Volcanic eruptions produce an atmospheric haze composed of suspended dust particles, or aerosols. These absorb solar radiation, scatter it back into space, and produce a net cooling effect on Earth. The 1815 Mount Tambora eruption produced an atmospheric haze that spread throughout the Northern Hemisphere and caused the following year, 1816, to be the “year without a summer.” Snowfall and frost occurred in June, July and August. This precipitation eroded landscapes.

Acid Rain

Volcanoes emit sulfur and carbon dioxide gases. These gases dissolve in rainwater and produce an acidic precipitation.

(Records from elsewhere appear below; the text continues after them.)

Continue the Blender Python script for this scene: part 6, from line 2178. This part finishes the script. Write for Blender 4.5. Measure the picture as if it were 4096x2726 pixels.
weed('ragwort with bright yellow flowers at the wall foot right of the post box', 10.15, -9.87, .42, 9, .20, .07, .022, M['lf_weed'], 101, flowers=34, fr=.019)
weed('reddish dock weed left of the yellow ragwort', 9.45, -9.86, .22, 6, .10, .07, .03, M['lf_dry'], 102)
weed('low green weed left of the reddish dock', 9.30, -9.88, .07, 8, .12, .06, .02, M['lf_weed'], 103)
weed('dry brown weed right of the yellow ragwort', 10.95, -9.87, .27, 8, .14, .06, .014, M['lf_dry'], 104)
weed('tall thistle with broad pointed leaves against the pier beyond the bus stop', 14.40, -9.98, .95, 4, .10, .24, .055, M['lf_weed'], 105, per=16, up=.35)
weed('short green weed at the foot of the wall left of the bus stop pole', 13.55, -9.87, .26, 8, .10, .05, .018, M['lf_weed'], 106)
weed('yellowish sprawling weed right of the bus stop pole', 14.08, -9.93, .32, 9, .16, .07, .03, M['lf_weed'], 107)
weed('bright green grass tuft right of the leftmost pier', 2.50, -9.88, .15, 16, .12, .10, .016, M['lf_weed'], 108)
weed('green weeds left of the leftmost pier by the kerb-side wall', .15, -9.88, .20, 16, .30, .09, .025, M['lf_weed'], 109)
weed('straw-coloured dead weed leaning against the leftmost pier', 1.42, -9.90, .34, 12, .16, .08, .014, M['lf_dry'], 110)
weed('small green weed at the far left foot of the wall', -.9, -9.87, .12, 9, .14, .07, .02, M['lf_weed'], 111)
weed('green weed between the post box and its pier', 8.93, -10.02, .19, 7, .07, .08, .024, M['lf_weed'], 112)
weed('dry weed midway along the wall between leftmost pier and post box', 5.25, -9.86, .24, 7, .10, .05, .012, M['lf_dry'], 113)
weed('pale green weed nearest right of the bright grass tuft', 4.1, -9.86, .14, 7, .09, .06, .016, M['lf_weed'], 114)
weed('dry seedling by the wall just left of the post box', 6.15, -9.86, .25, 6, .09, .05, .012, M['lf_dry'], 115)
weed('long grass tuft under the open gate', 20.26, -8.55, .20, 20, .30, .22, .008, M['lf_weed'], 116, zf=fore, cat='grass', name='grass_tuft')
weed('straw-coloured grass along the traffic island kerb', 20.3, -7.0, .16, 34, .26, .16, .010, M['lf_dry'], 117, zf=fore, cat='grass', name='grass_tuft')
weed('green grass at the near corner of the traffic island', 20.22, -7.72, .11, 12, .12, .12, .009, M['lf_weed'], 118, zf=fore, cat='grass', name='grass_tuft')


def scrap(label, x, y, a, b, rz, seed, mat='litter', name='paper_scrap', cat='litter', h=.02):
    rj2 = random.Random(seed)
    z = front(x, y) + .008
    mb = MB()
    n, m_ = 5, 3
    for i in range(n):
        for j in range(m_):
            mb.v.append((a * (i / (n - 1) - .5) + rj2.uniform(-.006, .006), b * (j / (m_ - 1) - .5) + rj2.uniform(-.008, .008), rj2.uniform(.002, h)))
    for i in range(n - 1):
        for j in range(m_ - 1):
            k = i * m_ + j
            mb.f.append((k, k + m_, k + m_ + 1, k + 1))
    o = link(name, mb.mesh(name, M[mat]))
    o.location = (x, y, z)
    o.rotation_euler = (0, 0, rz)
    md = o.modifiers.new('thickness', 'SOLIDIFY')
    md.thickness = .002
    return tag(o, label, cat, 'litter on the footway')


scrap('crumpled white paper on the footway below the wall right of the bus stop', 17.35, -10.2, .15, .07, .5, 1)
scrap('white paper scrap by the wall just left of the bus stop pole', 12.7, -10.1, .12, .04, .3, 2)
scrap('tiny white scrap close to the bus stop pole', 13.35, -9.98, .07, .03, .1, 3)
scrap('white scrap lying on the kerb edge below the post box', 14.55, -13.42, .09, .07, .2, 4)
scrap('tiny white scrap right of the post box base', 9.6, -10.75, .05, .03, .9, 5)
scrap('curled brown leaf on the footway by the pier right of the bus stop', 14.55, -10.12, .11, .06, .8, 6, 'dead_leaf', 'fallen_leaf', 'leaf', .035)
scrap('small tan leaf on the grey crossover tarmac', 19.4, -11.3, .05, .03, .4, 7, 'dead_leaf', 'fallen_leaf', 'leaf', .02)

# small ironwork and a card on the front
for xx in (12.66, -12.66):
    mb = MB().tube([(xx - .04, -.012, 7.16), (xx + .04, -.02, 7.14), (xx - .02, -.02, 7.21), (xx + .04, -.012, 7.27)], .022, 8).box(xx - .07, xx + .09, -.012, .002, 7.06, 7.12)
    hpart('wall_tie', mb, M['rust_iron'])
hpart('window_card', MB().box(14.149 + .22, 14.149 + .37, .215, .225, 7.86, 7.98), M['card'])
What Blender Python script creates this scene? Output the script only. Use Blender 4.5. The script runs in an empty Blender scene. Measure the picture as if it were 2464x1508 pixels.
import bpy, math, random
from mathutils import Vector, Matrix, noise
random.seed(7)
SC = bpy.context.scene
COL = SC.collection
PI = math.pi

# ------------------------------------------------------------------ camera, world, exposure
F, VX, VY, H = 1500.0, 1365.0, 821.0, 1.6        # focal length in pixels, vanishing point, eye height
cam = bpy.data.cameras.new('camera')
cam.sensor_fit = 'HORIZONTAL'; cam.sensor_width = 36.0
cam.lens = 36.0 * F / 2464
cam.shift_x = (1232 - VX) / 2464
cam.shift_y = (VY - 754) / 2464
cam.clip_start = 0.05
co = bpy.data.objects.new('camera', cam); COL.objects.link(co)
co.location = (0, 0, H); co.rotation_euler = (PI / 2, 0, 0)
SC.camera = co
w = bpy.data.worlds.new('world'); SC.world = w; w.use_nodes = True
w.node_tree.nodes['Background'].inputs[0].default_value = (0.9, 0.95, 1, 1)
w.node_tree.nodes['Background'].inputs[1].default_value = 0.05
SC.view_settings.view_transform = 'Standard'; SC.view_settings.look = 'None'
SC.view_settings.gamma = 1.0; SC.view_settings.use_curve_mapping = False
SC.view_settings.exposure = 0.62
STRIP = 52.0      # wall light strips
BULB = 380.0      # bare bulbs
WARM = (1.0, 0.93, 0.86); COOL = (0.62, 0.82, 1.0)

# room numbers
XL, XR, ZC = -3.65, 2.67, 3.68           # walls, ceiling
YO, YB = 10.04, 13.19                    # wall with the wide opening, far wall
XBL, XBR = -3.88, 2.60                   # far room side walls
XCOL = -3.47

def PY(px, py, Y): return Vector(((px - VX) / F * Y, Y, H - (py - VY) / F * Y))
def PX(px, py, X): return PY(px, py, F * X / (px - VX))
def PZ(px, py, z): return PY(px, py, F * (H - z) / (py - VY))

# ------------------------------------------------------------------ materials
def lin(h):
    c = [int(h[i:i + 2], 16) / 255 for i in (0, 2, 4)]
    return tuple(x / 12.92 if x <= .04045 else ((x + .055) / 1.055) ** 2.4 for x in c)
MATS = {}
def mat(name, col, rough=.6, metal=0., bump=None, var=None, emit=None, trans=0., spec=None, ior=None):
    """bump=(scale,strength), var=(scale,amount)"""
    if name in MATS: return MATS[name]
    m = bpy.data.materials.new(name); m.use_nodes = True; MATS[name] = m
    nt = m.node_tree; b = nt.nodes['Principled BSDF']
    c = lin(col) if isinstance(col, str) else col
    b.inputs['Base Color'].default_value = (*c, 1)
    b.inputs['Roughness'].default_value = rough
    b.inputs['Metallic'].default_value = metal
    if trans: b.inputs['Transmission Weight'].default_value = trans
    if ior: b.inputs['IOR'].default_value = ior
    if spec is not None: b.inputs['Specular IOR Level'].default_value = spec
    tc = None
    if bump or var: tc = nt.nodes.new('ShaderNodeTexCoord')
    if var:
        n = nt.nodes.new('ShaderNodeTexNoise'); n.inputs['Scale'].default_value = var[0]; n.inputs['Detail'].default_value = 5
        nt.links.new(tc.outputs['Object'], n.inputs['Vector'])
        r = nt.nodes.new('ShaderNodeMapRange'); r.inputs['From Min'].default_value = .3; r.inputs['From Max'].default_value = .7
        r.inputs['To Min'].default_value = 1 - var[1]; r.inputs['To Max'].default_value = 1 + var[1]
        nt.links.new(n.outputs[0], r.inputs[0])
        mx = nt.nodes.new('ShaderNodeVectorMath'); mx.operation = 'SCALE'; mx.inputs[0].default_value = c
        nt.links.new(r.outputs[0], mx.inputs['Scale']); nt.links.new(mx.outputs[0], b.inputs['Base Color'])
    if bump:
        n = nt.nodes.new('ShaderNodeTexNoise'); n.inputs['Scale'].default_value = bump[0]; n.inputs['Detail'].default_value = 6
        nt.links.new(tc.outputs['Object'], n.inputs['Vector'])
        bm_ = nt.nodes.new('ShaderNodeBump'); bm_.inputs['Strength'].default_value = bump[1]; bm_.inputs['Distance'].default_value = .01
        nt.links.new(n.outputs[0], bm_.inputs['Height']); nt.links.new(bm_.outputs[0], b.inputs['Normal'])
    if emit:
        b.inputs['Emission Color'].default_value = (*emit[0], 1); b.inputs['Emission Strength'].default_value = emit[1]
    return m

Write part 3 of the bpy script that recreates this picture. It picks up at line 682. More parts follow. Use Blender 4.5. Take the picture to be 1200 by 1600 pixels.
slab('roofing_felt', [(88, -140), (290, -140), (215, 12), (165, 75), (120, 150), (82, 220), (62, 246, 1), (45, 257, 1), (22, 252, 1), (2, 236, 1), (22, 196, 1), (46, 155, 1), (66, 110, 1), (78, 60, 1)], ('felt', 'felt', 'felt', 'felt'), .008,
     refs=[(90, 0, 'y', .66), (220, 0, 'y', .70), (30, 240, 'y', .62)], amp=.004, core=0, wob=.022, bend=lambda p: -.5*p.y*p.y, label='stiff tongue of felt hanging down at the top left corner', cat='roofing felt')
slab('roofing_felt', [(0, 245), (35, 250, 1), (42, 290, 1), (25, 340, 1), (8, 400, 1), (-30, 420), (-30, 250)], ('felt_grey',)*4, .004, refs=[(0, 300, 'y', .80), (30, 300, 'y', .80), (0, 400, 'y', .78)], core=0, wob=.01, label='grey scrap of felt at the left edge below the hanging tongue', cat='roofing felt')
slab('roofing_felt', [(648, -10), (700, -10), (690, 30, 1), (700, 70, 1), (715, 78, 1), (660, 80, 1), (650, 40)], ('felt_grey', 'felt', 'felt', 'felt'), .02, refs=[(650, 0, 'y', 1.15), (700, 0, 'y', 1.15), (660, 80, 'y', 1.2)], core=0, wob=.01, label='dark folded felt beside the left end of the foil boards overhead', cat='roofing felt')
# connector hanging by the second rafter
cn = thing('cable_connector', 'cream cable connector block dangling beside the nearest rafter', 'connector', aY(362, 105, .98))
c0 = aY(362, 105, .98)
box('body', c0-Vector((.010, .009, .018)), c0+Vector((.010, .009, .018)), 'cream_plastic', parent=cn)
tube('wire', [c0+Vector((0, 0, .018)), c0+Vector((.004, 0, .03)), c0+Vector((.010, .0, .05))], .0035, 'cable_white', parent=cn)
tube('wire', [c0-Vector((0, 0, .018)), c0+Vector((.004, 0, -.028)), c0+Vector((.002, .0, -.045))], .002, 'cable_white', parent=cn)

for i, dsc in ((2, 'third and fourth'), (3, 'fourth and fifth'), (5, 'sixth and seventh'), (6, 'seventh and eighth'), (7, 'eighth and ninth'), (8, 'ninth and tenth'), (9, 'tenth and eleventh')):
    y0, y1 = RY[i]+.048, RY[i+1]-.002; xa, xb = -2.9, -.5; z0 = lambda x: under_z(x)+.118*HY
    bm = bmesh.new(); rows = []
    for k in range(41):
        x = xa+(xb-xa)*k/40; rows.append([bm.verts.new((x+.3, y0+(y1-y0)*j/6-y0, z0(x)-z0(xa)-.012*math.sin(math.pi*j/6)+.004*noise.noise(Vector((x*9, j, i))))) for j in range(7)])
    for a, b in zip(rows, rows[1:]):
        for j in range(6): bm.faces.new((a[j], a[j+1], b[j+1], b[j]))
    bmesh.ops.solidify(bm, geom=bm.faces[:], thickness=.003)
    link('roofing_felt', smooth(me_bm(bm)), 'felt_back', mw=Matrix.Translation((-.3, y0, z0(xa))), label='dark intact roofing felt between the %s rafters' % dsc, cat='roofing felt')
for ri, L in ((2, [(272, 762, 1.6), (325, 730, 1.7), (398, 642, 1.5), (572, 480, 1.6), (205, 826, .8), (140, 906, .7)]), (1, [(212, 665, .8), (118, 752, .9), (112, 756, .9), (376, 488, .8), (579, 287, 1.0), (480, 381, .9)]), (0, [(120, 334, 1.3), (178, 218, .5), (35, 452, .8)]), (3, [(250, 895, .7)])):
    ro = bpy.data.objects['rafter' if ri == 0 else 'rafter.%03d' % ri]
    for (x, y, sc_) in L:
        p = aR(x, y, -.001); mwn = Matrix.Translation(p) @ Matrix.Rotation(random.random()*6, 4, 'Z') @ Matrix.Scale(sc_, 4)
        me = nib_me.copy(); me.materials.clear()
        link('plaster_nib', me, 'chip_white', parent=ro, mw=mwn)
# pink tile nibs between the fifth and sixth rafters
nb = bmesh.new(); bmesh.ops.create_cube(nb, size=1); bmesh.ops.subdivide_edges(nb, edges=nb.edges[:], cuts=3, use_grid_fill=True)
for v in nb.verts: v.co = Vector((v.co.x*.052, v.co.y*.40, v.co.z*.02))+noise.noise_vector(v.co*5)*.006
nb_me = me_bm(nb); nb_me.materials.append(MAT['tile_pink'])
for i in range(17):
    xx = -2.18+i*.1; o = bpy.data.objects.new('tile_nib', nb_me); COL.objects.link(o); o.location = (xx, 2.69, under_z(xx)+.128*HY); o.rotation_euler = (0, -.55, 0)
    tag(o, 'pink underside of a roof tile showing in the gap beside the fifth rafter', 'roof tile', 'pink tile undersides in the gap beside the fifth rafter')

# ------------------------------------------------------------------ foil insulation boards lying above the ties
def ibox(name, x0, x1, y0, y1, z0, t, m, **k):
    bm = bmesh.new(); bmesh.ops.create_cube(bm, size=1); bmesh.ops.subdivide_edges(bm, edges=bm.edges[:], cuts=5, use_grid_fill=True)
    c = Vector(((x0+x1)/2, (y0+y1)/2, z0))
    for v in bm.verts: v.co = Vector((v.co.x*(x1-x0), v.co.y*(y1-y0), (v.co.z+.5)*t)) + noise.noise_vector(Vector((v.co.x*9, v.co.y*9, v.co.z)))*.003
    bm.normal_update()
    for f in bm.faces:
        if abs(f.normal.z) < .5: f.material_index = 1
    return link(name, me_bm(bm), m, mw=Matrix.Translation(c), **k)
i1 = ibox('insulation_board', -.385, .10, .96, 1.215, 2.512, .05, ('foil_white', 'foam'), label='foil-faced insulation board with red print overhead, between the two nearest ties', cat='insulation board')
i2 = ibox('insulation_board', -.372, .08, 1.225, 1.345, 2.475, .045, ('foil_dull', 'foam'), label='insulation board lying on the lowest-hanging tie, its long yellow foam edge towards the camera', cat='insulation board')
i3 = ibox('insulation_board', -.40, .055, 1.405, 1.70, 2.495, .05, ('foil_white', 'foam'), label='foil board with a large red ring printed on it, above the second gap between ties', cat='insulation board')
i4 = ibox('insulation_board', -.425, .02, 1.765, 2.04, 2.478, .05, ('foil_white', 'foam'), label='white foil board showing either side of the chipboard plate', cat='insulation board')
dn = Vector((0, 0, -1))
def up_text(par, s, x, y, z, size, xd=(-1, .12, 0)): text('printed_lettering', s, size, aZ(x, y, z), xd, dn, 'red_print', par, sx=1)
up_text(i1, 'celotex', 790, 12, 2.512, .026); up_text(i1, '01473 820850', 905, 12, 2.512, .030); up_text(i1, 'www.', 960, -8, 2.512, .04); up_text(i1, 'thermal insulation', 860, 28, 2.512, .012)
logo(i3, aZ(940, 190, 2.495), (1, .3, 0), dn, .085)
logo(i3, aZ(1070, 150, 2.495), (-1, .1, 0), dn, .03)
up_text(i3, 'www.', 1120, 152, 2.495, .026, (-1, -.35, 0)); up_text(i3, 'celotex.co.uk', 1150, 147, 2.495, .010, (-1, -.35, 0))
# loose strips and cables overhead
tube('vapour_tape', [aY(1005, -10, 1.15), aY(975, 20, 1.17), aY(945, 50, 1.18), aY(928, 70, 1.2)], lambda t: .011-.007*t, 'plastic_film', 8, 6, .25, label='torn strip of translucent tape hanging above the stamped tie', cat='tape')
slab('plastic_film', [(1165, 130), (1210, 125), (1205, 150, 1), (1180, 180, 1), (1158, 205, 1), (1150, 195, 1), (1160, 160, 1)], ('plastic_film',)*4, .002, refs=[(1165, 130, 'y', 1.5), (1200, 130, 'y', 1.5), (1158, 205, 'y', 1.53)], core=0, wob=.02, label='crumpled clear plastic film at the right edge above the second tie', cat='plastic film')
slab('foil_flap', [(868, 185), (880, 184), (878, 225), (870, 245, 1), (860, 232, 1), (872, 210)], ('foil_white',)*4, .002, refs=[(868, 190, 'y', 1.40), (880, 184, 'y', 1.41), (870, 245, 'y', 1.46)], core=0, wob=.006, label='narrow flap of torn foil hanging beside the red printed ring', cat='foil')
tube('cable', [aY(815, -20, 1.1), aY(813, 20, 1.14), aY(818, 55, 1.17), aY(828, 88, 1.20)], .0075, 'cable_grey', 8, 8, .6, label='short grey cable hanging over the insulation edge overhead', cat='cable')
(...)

Acid rain erodes limestone by dissolving the carbonate rock and produces crevasses and caves.

Lahars

Lahars are catastrophic mudflows. Snow and ice top the large volcanoes characteristic of those in the Rocky Mountains of North America and Andes Mountains of Central and South America. The heat produced by an eruption melts the snow that, in turn, triggers massive landslides down the volcano’s slope. These uproot trees, and erode soil and rock cover. Lahars can destroy entire communities. The 1985 eruption of Nevado del Ruiz in Colombia killed 23,000 people.

Dams

Substantial amounts of lava, rock debris and ash from a volcanic eruption is capable of impounding river courses and creating lakes. When water pressure breaches this volcanic barrier, the subsequent flooding erodes sediment downstream. Lava dams in the Grand Canyon breached throughout the Pleistocene era between 1.8 million and 10,000 years ago.